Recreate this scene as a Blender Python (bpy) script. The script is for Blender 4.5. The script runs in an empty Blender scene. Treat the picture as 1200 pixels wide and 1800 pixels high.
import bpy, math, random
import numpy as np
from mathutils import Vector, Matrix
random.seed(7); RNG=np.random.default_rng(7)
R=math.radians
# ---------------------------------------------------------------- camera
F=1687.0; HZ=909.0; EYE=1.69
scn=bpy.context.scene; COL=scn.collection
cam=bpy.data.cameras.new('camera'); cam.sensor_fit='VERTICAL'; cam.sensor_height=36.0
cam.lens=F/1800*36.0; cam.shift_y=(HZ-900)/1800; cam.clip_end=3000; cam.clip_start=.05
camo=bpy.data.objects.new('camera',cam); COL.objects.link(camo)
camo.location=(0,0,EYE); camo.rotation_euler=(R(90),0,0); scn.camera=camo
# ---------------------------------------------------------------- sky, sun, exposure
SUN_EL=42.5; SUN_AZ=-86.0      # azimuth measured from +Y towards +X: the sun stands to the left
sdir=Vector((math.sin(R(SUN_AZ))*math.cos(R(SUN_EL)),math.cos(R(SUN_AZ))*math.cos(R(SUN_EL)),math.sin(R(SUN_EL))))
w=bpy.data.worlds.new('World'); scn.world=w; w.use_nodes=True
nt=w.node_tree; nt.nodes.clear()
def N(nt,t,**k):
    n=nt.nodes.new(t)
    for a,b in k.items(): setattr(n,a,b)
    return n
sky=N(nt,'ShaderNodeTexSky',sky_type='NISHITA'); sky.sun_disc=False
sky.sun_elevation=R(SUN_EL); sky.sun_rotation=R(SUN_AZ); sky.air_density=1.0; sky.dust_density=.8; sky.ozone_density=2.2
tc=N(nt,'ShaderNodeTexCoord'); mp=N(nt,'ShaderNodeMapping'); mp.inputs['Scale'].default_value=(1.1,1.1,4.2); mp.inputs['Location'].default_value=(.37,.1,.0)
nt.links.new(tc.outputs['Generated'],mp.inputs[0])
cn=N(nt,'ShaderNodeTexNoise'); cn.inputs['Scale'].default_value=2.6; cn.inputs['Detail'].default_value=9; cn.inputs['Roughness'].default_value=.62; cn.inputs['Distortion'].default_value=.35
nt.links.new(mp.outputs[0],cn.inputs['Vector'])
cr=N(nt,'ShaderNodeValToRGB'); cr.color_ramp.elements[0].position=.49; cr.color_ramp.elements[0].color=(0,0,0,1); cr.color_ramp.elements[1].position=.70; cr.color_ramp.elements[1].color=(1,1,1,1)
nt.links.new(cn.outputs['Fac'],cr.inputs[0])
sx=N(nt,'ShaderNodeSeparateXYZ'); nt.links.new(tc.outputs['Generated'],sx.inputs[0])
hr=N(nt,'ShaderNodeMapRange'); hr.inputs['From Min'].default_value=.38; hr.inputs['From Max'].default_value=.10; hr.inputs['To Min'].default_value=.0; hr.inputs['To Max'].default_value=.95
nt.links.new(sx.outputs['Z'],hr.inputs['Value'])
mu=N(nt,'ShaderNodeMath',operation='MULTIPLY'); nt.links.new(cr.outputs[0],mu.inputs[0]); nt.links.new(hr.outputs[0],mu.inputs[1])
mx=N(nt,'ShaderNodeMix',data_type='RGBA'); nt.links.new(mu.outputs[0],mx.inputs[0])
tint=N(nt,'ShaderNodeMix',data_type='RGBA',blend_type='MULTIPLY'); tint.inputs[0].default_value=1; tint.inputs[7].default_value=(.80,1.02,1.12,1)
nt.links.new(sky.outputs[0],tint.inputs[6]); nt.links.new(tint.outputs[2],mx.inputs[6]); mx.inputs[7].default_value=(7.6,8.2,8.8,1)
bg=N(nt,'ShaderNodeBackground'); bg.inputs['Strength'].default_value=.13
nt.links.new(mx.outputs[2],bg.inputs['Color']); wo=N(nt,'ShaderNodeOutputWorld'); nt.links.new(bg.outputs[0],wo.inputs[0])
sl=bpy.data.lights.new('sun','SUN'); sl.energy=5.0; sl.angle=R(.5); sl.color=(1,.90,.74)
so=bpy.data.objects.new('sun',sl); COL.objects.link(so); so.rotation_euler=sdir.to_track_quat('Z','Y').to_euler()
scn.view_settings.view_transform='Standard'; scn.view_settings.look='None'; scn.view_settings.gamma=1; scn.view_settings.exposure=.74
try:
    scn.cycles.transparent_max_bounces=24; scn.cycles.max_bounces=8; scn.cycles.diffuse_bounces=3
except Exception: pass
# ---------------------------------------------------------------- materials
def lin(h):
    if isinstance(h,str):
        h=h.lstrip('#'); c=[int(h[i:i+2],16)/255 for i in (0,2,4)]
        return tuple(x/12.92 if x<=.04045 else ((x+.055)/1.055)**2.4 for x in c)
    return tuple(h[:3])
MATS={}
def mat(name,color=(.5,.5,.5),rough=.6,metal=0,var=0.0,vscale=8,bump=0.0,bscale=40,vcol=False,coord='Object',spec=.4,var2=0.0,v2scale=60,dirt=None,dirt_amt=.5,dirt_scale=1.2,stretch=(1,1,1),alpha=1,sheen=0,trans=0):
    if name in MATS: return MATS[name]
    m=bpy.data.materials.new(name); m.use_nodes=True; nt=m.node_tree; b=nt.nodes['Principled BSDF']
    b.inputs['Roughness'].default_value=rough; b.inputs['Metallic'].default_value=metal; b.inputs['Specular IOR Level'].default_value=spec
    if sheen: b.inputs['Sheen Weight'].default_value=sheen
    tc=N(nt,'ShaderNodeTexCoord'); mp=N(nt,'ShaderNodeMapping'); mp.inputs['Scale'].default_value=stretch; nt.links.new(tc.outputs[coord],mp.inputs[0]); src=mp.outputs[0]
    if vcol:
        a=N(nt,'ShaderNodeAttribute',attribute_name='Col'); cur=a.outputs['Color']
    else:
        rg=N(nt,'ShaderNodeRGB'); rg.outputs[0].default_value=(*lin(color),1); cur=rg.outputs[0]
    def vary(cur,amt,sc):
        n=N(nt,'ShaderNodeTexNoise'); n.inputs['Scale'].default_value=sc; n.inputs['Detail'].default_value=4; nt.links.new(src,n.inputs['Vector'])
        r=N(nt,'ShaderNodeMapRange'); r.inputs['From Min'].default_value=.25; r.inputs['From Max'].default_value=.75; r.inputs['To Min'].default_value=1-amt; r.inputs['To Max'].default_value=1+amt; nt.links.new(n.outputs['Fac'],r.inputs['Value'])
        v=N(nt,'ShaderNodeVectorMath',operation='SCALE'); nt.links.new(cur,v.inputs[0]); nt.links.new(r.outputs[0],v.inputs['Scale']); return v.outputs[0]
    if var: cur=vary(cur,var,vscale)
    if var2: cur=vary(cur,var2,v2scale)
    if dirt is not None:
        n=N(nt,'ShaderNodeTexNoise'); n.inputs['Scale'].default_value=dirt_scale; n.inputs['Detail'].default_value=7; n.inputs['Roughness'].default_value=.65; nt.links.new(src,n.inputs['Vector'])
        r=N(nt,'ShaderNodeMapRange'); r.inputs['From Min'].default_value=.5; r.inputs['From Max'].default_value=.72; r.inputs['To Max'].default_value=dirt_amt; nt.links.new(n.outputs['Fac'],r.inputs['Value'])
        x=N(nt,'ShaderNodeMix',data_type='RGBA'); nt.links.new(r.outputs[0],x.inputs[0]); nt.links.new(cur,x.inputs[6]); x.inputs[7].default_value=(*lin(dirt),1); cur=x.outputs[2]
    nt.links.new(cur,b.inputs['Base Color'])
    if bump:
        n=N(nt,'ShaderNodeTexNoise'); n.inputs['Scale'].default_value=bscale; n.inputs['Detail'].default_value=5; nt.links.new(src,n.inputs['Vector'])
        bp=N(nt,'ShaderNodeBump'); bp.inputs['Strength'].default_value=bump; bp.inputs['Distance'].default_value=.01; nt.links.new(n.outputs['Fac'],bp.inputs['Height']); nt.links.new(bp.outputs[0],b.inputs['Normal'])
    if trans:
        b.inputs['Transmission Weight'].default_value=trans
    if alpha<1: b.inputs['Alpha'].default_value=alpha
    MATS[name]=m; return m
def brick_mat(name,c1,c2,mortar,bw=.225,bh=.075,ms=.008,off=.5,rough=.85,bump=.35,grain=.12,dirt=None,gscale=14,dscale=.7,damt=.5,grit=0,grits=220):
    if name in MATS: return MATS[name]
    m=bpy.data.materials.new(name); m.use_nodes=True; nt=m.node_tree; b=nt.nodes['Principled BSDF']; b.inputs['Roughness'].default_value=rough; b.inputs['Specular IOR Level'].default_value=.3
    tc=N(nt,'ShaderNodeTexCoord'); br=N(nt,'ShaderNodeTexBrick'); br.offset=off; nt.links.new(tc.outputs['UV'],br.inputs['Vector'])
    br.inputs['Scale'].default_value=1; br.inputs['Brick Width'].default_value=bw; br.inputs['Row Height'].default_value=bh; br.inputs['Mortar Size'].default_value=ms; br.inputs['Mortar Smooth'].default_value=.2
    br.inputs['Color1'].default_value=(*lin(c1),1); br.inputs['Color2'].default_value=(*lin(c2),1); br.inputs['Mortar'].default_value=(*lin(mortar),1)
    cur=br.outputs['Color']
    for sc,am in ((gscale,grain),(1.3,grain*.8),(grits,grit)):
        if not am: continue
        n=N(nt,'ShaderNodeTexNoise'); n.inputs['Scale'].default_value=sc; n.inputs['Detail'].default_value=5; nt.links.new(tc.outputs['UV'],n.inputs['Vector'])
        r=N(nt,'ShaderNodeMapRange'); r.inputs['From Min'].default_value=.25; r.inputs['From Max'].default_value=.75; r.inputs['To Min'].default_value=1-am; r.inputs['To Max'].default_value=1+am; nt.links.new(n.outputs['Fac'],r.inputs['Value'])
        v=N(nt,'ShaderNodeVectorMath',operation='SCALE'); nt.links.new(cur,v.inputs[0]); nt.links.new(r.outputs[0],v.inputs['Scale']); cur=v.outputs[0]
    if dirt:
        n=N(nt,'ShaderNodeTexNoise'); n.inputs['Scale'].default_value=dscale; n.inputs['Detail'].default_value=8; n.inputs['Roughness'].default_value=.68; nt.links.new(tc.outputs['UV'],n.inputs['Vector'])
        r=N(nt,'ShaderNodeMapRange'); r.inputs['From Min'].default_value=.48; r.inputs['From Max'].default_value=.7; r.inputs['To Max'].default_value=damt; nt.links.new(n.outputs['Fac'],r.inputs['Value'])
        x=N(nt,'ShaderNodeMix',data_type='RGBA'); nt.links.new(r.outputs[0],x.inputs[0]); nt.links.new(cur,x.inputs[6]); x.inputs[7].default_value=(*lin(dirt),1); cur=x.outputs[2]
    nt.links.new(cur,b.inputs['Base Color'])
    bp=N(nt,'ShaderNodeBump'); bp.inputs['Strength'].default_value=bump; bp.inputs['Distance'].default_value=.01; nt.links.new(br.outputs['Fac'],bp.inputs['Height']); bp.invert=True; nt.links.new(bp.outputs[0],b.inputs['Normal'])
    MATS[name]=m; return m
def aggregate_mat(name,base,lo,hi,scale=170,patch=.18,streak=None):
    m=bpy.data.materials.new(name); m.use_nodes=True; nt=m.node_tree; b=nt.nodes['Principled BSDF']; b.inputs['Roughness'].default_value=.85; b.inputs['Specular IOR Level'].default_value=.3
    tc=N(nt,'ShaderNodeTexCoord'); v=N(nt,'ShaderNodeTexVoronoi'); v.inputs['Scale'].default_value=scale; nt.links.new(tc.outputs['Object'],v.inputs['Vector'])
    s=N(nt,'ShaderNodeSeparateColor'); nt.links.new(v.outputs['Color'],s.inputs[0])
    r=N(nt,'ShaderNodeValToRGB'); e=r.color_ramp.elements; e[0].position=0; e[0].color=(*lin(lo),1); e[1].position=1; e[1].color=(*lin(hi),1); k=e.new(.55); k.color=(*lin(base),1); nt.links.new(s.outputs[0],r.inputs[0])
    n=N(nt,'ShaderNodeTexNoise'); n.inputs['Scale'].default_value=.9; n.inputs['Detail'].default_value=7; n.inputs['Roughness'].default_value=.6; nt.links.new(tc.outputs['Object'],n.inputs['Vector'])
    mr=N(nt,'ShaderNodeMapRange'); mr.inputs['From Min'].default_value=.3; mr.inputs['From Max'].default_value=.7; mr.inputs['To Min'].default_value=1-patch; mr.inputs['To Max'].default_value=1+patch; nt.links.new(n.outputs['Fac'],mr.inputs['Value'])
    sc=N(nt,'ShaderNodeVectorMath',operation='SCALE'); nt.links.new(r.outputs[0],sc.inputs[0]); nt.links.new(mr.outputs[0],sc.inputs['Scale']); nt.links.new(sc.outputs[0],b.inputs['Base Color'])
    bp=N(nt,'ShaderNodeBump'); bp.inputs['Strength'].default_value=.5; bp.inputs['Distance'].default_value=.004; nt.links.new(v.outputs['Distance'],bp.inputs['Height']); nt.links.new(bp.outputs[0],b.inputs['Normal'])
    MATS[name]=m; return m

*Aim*
Search the data for "scene". Copy every matching line.

*Solution*
Recreate this scene as a Blender Python (bpy) script. The script is for Blender 4.5. The script runs in an empty Blender scene. Treat the picture as 1200 pixels wide and 1800 pixels high.
scn=bpy.context.scene; COL=scn.collection